╭─ RECORD SET

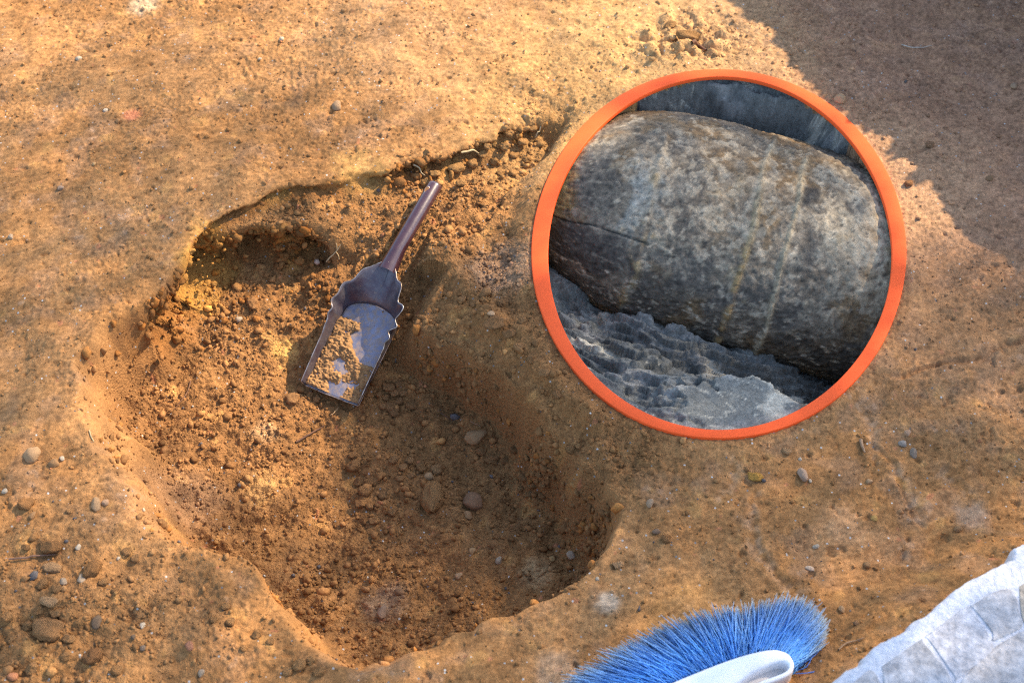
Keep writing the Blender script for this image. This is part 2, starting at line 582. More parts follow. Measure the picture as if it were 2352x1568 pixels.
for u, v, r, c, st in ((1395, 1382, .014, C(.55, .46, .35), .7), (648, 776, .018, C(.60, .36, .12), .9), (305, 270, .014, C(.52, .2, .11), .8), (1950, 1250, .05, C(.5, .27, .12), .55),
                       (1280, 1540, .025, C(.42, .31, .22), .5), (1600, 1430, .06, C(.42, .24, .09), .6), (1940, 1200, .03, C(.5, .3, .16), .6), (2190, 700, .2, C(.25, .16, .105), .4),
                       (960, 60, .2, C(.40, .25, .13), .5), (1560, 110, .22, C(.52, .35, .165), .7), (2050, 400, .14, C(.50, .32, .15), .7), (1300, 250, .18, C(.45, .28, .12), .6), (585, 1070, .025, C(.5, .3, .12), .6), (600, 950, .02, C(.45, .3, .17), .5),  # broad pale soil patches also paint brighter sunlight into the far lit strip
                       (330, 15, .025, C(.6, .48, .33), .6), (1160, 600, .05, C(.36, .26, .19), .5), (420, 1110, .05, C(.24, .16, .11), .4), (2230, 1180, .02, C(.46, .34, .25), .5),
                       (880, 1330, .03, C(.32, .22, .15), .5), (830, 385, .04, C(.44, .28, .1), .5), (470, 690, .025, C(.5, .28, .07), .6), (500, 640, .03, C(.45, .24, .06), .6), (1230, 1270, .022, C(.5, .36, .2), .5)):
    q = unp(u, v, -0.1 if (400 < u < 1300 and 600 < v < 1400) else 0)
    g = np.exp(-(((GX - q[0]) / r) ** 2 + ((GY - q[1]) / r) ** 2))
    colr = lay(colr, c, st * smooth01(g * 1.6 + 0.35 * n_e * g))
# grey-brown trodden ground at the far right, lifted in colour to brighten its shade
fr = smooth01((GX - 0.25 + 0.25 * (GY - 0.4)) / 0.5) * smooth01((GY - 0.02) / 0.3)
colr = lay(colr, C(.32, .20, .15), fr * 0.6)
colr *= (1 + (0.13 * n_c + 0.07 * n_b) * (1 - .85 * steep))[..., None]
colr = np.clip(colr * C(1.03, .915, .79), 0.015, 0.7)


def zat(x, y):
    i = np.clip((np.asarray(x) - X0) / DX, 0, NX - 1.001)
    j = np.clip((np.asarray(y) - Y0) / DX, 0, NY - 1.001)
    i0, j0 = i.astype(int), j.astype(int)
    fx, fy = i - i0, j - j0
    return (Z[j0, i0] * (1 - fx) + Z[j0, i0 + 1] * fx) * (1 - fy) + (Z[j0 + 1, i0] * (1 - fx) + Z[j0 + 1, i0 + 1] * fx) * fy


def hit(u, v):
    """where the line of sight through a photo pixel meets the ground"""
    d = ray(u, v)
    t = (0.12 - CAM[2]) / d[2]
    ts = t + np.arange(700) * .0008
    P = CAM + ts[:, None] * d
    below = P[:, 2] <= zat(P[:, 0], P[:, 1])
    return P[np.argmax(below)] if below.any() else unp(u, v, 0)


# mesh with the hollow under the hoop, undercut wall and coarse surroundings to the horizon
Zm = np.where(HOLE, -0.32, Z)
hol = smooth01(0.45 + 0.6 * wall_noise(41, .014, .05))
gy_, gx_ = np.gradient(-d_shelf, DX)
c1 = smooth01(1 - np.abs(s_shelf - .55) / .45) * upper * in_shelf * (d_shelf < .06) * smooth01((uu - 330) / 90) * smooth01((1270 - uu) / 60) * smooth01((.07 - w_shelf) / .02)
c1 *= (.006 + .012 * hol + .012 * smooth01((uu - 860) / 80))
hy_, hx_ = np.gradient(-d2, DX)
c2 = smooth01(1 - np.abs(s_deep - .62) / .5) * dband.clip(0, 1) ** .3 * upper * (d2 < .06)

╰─
╭─ RECORD SET

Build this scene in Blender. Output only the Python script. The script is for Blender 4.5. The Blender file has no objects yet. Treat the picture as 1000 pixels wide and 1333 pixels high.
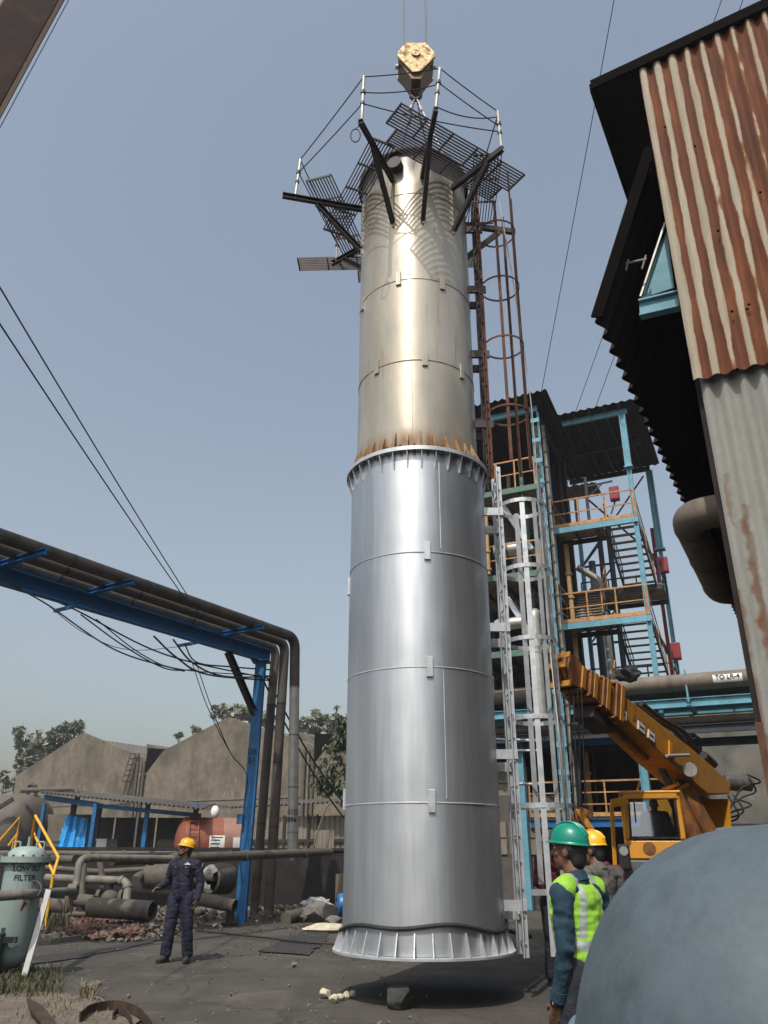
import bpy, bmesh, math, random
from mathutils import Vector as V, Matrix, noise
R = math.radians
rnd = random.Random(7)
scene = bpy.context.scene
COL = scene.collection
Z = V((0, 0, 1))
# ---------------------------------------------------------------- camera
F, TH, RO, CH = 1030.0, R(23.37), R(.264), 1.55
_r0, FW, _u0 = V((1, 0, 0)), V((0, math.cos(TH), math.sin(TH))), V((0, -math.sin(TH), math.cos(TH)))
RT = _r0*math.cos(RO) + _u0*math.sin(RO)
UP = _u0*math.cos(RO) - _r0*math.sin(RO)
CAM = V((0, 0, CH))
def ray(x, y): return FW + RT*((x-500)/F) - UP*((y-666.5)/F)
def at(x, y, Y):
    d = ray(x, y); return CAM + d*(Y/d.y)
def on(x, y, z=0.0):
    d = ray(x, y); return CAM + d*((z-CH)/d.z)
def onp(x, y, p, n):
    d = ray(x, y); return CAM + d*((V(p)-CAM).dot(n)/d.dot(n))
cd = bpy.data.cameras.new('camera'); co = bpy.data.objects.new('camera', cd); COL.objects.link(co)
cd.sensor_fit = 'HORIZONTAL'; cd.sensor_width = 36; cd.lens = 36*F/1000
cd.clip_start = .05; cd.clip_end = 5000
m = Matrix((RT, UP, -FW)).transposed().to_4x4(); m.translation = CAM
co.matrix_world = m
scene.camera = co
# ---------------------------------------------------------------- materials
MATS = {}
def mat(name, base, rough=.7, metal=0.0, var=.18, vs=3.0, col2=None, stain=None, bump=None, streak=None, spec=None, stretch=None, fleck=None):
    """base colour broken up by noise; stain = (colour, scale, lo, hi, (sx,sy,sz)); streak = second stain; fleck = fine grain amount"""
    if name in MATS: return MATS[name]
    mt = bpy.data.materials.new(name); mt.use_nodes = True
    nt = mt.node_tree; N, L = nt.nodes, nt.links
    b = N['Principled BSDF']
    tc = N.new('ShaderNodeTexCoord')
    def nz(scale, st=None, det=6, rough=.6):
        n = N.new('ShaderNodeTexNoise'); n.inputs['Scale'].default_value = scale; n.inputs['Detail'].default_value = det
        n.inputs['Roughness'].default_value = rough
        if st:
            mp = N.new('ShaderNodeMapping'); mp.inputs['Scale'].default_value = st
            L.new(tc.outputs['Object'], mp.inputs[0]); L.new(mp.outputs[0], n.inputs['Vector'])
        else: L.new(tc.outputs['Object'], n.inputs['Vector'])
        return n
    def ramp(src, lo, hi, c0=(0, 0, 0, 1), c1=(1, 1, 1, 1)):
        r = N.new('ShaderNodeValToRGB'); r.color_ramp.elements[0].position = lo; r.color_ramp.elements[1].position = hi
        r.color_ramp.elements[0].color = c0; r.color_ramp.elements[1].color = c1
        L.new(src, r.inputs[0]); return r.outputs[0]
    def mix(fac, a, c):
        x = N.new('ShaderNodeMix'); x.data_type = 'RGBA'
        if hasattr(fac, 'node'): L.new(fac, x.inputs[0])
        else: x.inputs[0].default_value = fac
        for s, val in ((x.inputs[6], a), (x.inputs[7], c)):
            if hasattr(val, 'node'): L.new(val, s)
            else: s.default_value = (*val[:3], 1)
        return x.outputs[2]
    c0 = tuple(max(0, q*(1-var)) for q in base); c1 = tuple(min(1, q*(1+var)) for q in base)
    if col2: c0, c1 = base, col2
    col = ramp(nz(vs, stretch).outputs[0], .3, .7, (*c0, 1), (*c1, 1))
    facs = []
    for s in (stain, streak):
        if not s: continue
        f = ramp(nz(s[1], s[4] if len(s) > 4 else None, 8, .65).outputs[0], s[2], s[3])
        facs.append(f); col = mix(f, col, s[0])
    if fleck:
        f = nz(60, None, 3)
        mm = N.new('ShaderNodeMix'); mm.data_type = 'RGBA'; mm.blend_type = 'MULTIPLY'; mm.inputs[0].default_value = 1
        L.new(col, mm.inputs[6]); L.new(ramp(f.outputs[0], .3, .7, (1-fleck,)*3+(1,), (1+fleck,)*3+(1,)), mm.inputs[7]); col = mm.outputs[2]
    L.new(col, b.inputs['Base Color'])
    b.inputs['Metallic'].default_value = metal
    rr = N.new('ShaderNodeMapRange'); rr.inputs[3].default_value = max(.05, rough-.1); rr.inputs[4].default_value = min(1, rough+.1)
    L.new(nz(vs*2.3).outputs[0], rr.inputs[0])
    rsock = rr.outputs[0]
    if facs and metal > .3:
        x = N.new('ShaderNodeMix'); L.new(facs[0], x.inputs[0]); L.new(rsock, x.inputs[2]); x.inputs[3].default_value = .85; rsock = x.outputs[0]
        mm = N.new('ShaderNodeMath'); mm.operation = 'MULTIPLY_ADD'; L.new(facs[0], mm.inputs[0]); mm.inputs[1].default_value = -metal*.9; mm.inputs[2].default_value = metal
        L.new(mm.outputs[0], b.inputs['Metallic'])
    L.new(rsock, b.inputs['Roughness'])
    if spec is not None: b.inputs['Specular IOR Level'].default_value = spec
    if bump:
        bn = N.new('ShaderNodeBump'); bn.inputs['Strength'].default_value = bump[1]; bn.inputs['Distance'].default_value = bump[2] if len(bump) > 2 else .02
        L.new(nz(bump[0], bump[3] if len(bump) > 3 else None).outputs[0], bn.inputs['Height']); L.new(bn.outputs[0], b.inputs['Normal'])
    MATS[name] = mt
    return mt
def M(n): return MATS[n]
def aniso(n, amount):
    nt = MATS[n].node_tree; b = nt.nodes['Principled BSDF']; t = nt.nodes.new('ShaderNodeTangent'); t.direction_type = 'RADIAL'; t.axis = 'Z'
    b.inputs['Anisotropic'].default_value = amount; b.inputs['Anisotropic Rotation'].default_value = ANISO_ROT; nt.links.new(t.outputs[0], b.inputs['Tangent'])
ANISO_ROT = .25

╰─

TO DO → Of the lines above, retype only those from the line containing "Keep writing the" through the line containing "return P[np.argmax(below)] if", including both, exactly.

RESPONSE FOR THIS EXERCISE →
Keep writing the Blender script for this image. This is part 2, starting at line 582. More parts follow. Measure the picture as if it were 2352x1568 pixels.
for u, v, r, c, st in ((1395, 1382, .014, C(.55, .46, .35), .7), (648, 776, .018, C(.60, .36, .12), .9), (305, 270, .014, C(.52, .2, .11), .8), (1950, 1250, .05, C(.5, .27, .12), .55),
                       (1280, 1540, .025, C(.42, .31, .22), .5), (1600, 1430, .06, C(.42, .24, .09), .6), (1940, 1200, .03, C(.5, .3, .16), .6), (2190, 700, .2, C(.25, .16, .105), .4),
                       (960, 60, .2, C(.40, .25, .13), .5), (1560, 110, .22, C(.52, .35, .165), .7), (2050, 400, .14, C(.50, .32, .15), .7), (1300, 250, .18, C(.45, .28, .12), .6), (585, 1070, .025, C(.5, .3, .12), .6), (600, 950, .02, C(.45, .3, .17), .5),  # broad pale soil patches also paint brighter sunlight into the far lit strip
                       (330, 15, .025, C(.6, .48, .33), .6), (1160, 600, .05, C(.36, .26, .19), .5), (420, 1110, .05, C(.24, .16, .11), .4), (2230, 1180, .02, C(.46, .34, .25), .5),
                       (880, 1330, .03, C(.32, .22, .15), .5), (830, 385, .04, C(.44, .28, .1), .5), (470, 690, .025, C(.5, .28, .07), .6), (500, 640, .03, C(.45, .24, .06), .6), (1230, 1270, .022, C(.5, .36, .2), .5)):
    q = unp(u, v, -0.1 if (400 < u < 1300 and 600 < v < 1400) else 0)
    g = np.exp(-(((GX - q[0]) / r) ** 2 + ((GY - q[1]) / r) ** 2))
    colr = lay(colr, c, st * smooth01(g * 1.6 + 0.35 * n_e * g))
# grey-brown trodden ground at the far right, lifted in colour to brighten its shade
fr = smooth01((GX - 0.25 + 0.25 * (GY - 0.4)) / 0.5) * smooth01((GY - 0.02) / 0.3)
colr = lay(colr, C(.32, .20, .15), fr * 0.6)
colr *= (1 + (0.13 * n_c + 0.07 * n_b) * (1 - .85 * steep))[..., None]
colr = np.clip(colr * C(1.03, .915, .79), 0.015, 0.7)


def zat(x, y):
    i = np.clip((np.asarray(x) - X0) / DX, 0, NX - 1.001)
    j = np.clip((np.asarray(y) - Y0) / DX, 0, NY - 1.001)
    i0, j0 = i.astype(int), j.astype(int)
    fx, fy = i - i0, j - j0
    return (Z[j0, i0] * (1 - fx) + Z[j0, i0 + 1] * fx) * (1 - fy) + (Z[j0 + 1, i0] * (1 - fx) + Z[j0 + 1, i0 + 1] * fx) * fy


def hit(u, v):
    """where the line of sight through a photo pixel meets the ground"""
    d = ray(u, v)
    t = (0.12 - CAM[2]) / d[2]
    ts = t + np.arange(700) * .0008
    P = CAM + ts[:, None] * d
    below = P[:, 2] <= zat(P[:, 0], P[:, 1])
    return P[np.argmax(below)] if below.any() else unp(u, v, 0)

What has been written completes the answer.